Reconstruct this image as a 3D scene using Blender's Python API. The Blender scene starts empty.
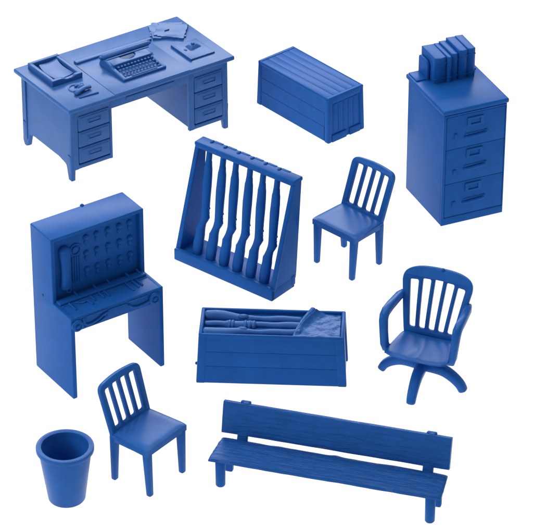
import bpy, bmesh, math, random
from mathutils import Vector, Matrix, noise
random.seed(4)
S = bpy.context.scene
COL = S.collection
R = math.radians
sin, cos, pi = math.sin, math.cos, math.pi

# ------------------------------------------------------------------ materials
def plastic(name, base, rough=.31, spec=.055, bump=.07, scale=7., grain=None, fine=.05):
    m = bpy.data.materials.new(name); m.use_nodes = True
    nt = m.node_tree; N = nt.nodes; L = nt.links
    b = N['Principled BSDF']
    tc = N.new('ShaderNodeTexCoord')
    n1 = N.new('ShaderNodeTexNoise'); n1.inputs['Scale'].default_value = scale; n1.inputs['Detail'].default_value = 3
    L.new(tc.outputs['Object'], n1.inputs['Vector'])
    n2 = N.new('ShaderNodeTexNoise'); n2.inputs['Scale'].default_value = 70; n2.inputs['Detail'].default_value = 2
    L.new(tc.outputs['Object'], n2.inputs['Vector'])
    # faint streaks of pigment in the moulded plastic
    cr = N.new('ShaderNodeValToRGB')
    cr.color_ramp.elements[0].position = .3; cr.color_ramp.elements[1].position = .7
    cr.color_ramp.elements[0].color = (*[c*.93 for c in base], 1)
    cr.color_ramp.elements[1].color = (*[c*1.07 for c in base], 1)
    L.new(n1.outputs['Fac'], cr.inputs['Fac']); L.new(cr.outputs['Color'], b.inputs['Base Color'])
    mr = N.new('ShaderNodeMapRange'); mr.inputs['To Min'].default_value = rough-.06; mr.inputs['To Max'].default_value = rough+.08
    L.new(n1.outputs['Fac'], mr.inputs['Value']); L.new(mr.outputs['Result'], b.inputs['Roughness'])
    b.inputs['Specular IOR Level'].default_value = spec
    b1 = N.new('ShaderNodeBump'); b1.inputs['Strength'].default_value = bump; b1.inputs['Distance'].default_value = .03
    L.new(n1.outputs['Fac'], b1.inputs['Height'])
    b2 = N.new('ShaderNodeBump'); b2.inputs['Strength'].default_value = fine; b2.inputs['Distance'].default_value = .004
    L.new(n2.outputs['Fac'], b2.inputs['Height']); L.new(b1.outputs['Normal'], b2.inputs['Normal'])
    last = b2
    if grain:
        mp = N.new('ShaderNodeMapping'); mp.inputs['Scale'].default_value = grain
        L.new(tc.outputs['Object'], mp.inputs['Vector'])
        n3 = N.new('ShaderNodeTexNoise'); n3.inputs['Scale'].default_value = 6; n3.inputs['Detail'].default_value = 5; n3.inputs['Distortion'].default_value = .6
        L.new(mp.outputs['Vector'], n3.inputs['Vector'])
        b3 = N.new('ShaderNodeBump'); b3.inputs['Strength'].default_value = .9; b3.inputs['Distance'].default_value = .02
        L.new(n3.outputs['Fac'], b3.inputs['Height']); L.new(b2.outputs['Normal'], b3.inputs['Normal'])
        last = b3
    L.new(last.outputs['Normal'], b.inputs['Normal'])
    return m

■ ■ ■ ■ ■

Given request:
Output exactly the span of lines from the top of the listing through the line holding "sin, cos, pi = math.sin, math.cos, math.pi", and leave every picture out.

Solution to the problem:
Reconstruct this image as a 3D scene using Blender's Python API. The Blender scene starts empty.
import bpy, bmesh, math, random
from mathutils import Vector, Matrix, noise
random.seed(4)
S = bpy.context.scene
COL = S.collection
R = math.radians
sin, cos, pi = math.sin, math.cos, math.pi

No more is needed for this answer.